==== Supplied information

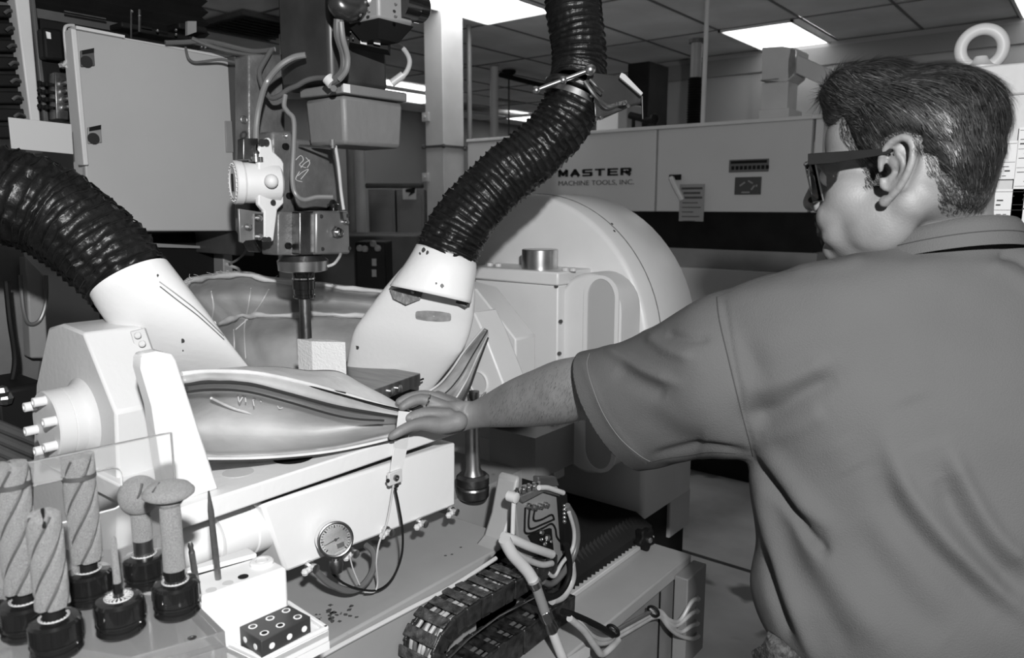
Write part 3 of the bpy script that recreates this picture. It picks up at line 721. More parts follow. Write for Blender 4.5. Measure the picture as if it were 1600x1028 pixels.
    t2 = thing('cable_clamp', PD(516, 128, 1.38), 'pale clamp joining cables at the junction box edge', 'clamp')
    obj('sleeve', MB().cyl(PD(512, 122, 1.385), PD(520, 131, 1.385), .0115, n=14), PALE, t2)
    obj('screw', MB().lathe(PD(522, 139, 1.38), -CF, [(0, .006), (.004, .006), (.004, .003)], 10), STEEL, t2)
    tag(obj('cable_ferrule', MB().cyl(PD(612, 130, 1.475), PD(630, 117, 1.475), .0078, n=12), PCABLE), 'pale ferrule at the end of the looping cable', 'ferrule')
    # polished cylinder and cast boss
    q = PD(462, 130, 1.62)
    c = thing('air_cylinder', (q.x, q.y, q.z), 'polished vertical cylinder on pale round boss, beside the motor', 'cylinder')
    z1, z0_ = PD(462, 56, 1.62).z, PD(462, 117, 1.62).z
    obj('barrel', MB().lathe((q.x, q.y, z0_), Z, [(0, .030), (z1 - z0_ - .004, .030), (z1 - z0_, .026)], 32), STEEL, c)
    obj('slot', MB().box(q + Vector((.025, -.03, PD(462, 80, 1.62).z - q.z)), q + Vector((.034, -.008, PD(462, 74, 1.62).z - q.z))), BLACK, c)
    obj('groove', MB().lathe((q.x, q.y, PD(462, 103, 1.62).z), Z, [(0, .0305), (.003, .0305)], 32), DSTEEL, c)
    obj('boss', MB().lathe((q.x, q.y, PD(462, 150, 1.62).z), Z, [(0, .052), (PD(462, 118, 1.62).z - PD(462, 150, 1.62).z, .046)], 32), STEEL, c)
    # transmitter
    xt = -1.225
    t = thing('pressure_transmitter', PX(400, 330, xt), 'white round transmitter with small dark display on spindle side', 'transmitter')
    wp = mat('transmitter_white', .66, .45, bump=.15)
    obj('mount_plate', MB().prism(pxl([(404, 232), (420, 214), (425, 218), (427, 236), (440, 248), (444, 255), (444, 318), (434, 328), (432, 345), (428, 377), (413, 378), (413, 330), (404, 320)], xt - .035), (-.012, 0, 0)), wp, t, bevel=.003)
    A = PD(378, 286, 1.50); ax = -Y
    c0 = PD(422, 286, 1.45); axv = (-CR * .84 - Vector((CF.x, CF.y, 0)).normalized() * .52); axv.normalize()
    L = .068
    obj('body', MB().lathe(c0, axv, [(-.02, .028), (-.015, .036), (.0, .0385), (L - .018, .0385), (L - .014, .041), (L - .002, .041), (L, .039)], 40), wp, t, smooth=30)
    fc = c0 + axv * L
    obj('bezel', MB().torus(fc, axv, .030, .0020, 36, 8), wp, t)
    e2 = axv.cross(Z)
    obj('display', MB().prism([fc + axv * .0005 + e2 * .004 + Z * .016, fc + axv * .0005 - e2 * .006 + Z * .016, fc + axv * .0005 - e2 * .006 - Z * .016, fc + axv * .0005 + e2 * .004 - Z * .016], axv * .002), BLACK, t)
    s = MB()
    for k in range(26):
        a_ = 2 * PI * k / 26; d = (e2 * math.cos(a_) + Z * math.sin(a_)); s.ball(fc + d * .035 + axv * .001, .0014, 6)
    obj('knurl', s, wp, t)
    obj('gland', MB().lathe(PD(400, 248, 1.41), Z, [(-.006, .014), (.003, .014), (.003, .009), (.012, .0095), (.018, .006), (.026, .005)], 12), CHROME, t)
    obj('side_boss', MB().ball(PD(424, 283, 1.405), .013, 16), wp, t)
    s = MB()
    for px, py in ((409, 222), (416, 222)): s.cyl(PX(px, py, xt - .036), PX(px, py, xt - .022), .006, n=8)
    for px, py in ((427, 316), (414, 374), (420, 374)): s.cyl(PX(px, py, xt - .036), PX(px, py, xt - .024), .005, n=8)
    obj('screw', s, BLACK, t)
    t = thing('mount_bracket', PX(392, 376, xt), 'slotted steel bracket with two screws beneath the transmitter', 'bracket')
    obj('plate', MB().prism(pxl([(373, 326), (412, 332), (412, 374), (384, 376), (380, 380), (375, 378)], xt - .03), (-.006, 0, 0)), PLATE, t, bevel=.001)
    obj('slot', MB().prism(pxl([(398, 334), (411, 334), (411, 374), (398, 374)], xt - .027), (-.003, 0, 0)), DSTEEL, t)
    for px, py in ((404, 341), (405, 370), (388, 355)): obj('screw', MB().lathe(PX(px, py, xt - .027), X, [(0, .0065), (.004, .006), (.007, .003)], 14), STEEL, t)
    tag(obj('mounting_block', MB().prism(pxl([(380, 216), (404, 216), (404, 250), (380, 250)], xt - .04), (-.02, 0, 0)), DSTEEL, bevel=.002), 'small dark mounting block behind the transmitter cable gland', 'block')
    s = MB().torus(PX(381, 187, xt - .05), X, .006, .002, 18, 8); tag(obj('lifting_ring', s, STEEL), 'small steel ring on the mast beside the cabinet catch', 'ring')
build_spindle()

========

● **What is expected**: Omit every picture, then repeat the remaining data exactly as it appears above.

● **Written answer**:
Write part 3 of the bpy script that recreates this picture. It picks up at line 721. More parts follow. Write for Blender 4.5. Measure the picture as if it were 1600x1028 pixels.
    t2 = thing('cable_clamp', PD(516, 128, 1.38), 'pale clamp joining cables at the junction box edge', 'clamp')
    obj('sleeve', MB().cyl(PD(512, 122, 1.385), PD(520, 131, 1.385), .0115, n=14), PALE, t2)
    obj('screw', MB().lathe(PD(522, 139, 1.38), -CF, [(0, .006), (.004, .006), (.004, .003)], 10), STEEL, t2)
    tag(obj('cable_ferrule', MB().cyl(PD(612, 130, 1.475), PD(630, 117, 1.475), .0078, n=12), PCABLE), 'pale ferrule at the end of the looping cable', 'ferrule')
    # polished cylinder and cast boss
    q = PD(462, 130, 1.62)
    c = thing('air_cylinder', (q.x, q.y, q.z), 'polished vertical cylinder on pale round boss, beside the motor', 'cylinder')
    z1, z0_ = PD(462, 56, 1.62).z, PD(462, 117, 1.62).z
    obj('barrel', MB().lathe((q.x, q.y, z0_), Z, [(0, .030), (z1 - z0_ - .004, .030), (z1 - z0_, .026)], 32), STEEL, c)
    obj('slot', MB().box(q + Vector((.025, -.03, PD(462, 80, 1.62).z - q.z)), q + Vector((.034, -.008, PD(462, 74, 1.62).z - q.z))), BLACK, c)
    obj('groove', MB().lathe((q.x, q.y, PD(462, 103, 1.62).z), Z, [(0, .0305), (.003, .0305)], 32), DSTEEL, c)
    obj('boss', MB().lathe((q.x, q.y, PD(462, 150, 1.62).z), Z, [(0, .052), (PD(462, 118, 1.62).z - PD(462, 150, 1.62).z, .046)], 32), STEEL, c)
    # transmitter
    xt = -1.225
    t = thing('pressure_transmitter', PX(400, 330, xt), 'white round transmitter with small dark display on spindle side', 'transmitter')
    wp = mat('transmitter_white', .66, .45, bump=.15)
    obj('mount_plate', MB().prism(pxl([(404, 232), (420, 214), (425, 218), (427, 236), (440, 248), (444, 255), (444, 318), (434, 328), (432, 345), (428, 377), (413, 378), (413, 330), (404, 320)], xt - .035), (-.012, 0, 0)), wp, t, bevel=.003)
    A = PD(378, 286, 1.50); ax = -Y
    c0 = PD(422, 286, 1.45); axv = (-CR * .84 - Vector((CF.x, CF.y, 0)).normalized() * .52); axv.normalize()
    L = .068
    obj('body', MB().lathe(c0, axv, [(-.02, .028), (-.015, .036), (.0, .0385), (L - .018, .0385), (L - .014, .041), (L - .002, .041), (L, .039)], 40), wp, t, smooth=30)
    fc = c0 + axv * L
    obj('bezel', MB().torus(fc, axv, .030, .0020, 36, 8), wp, t)
    e2 = axv.cross(Z)
    obj('display', MB().prism([fc + axv * .0005 + e2 * .004 + Z * .016, fc + axv * .0005 - e2 * .006 + Z * .016, fc + axv * .0005 - e2 * .006 - Z * .016, fc + axv * .0005 + e2 * .004 - Z * .016], axv * .002), BLACK, t)
    s = MB()
    for k in range(26):
        a_ = 2 * PI * k / 26; d = (e2 * math.cos(a_) + Z * math.sin(a_)); s.ball(fc + d * .035 + axv * .001, .0014, 6)
    obj('knurl', s, wp, t)
    obj('gland', MB().lathe(PD(400, 248, 1.41), Z, [(-.006, .014), (.003, .014), (.003, .009), (.012, .0095), (.018, .006), (.026, .005)], 12), CHROME, t)
    obj('side_boss', MB().ball(PD(424, 283, 1.405), .013, 16), wp, t)
    s = MB()
    for px, py in ((409, 222), (416, 222)): s.cyl(PX(px, py, xt - .036), PX(px, py, xt - .022), .006, n=8)
    for px, py in ((427, 316), (414, 374), (420, 374)): s.cyl(PX(px, py, xt - .036), PX(px, py, xt - .024), .005, n=8)
    obj('screw', s, BLACK, t)
    t = thing('mount_bracket', PX(392, 376, xt), 'slotted steel bracket with two screws beneath the transmitter', 'bracket')
    obj('plate', MB().prism(pxl([(373, 326), (412, 332), (412, 374), (384, 376), (380, 380), (375, 378)], xt - .03), (-.006, 0, 0)), PLATE, t, bevel=.001)
    obj('slot', MB().prism(pxl([(398, 334), (411, 334), (411, 374), (398, 374)], xt - .027), (-.003, 0, 0)), DSTEEL, t)
    for px, py in ((404, 341), (405, 370), (388, 355)): obj('screw', MB().lathe(PX(px, py, xt - .027), X, [(0, .0065), (.004, .006), (.007, .003)], 14), STEEL, t)
    tag(obj('mounting_block', MB().prism(pxl([(380, 216), (404, 216), (404, 250), (380, 250)], xt - .04), (-.02, 0, 0)), DSTEEL, bevel=.002), 'small dark mounting block behind the transmitter cable gland', 'block')
    s = MB().torus(PX(381, 187, xt - .05), X, .006, .002, 18, 8); tag(obj('lifting_ring', s, STEEL), 'small steel ring on the mast beside the cabinet catch', 'ring')
build_spindle()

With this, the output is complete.